Financial assurance requirements are universally considered to be too low to pay for plugging and abandoning wells. An inventory of inactive wells across the country shows that regulators have failed to require uneconomic wells to be plugged and abandoned.

We therefore ask: why do operators ever plug wells? The data suggests one key driver: drilling.  That is to say, operators only “fill when they drill.”  It’s a startling conclusion but not necessarily a surprising one—plugging wells is a cost and economic actors avoid costs, if they can.  However, that cost is unavoidable when the objective is to frack a mature field.  In that case, older wells may need to be plugged to maintain pressure or avoid “frac hits,” when pressure and/or fluids from a newly fractured well communicate with an existing well.

Looking at the data for the thirteen largest oil and gas producing states, we find significant correlation between new horizontal and directional drilling and the plugging of older wells, explaining two-thirds of the recent plugging activity in the 13 top states by well count.  This makes sense since communication between wells is a key side-effect of the fracking.  But if companies primarily plug wells when they are drill: Will the filling stop when the drilling stops?

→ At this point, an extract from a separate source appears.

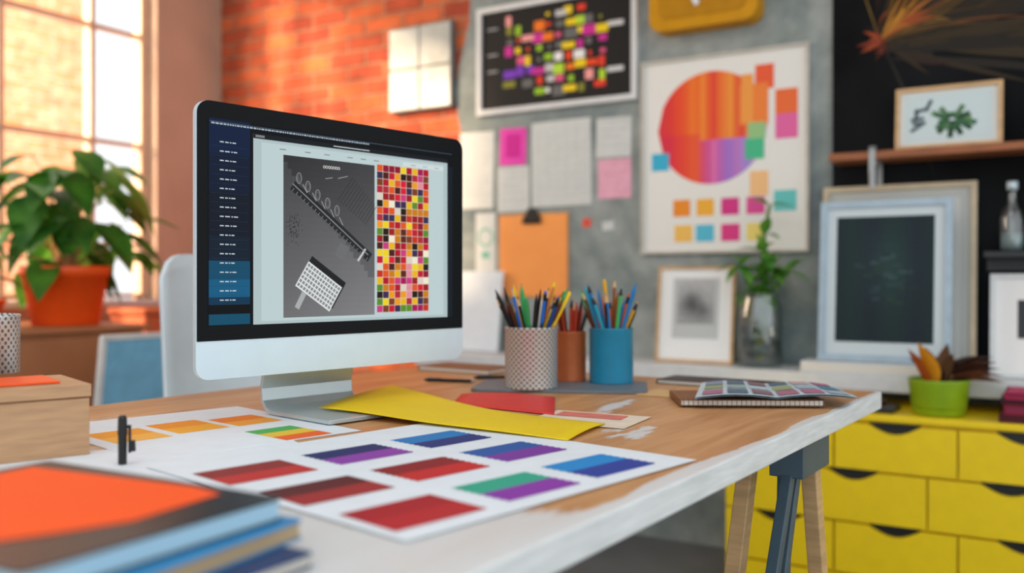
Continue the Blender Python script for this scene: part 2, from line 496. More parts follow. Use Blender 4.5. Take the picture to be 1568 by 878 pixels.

If it does, operators will need other economic incentives to plug wells.  Those needs will only grow stronger with less demand for oil and gas, due to the energy transition, and the potential for less revenues from oil produced, due to diminishing demand.  This is not a far away problem since, as we noted in Fault Lines, there is little to no need for new wells in most low-carbon scenarios.

Lifecycle of a typical oil and gas well:

This has implications for regulators:

First, some regulators look at current plugging practice as a sign that operators will meet these obligations.  Basing policy on such false assurance would tend to justify complacency with the status quo when regulatory reform is needed.  If plugging is no longer driven by drilling, regulators will need to revisit the financial carrots and sticks that can incentivize timely plugging activity.

Second, regulators may assume that higher plugging counts by large drillers is evidence that blanket bond regimes are working.  But if drilling stops, so will plugging.  By then it may be too late to eliminate blanket bonds and impose higher individual bond amounts.

Finally, policy makers may fail to appreciate the full environmental risks associated with frac hits, including uninsured damage to previously plugged wells.  Large drillers may be creating more problems than they are solving with “drill-filling”.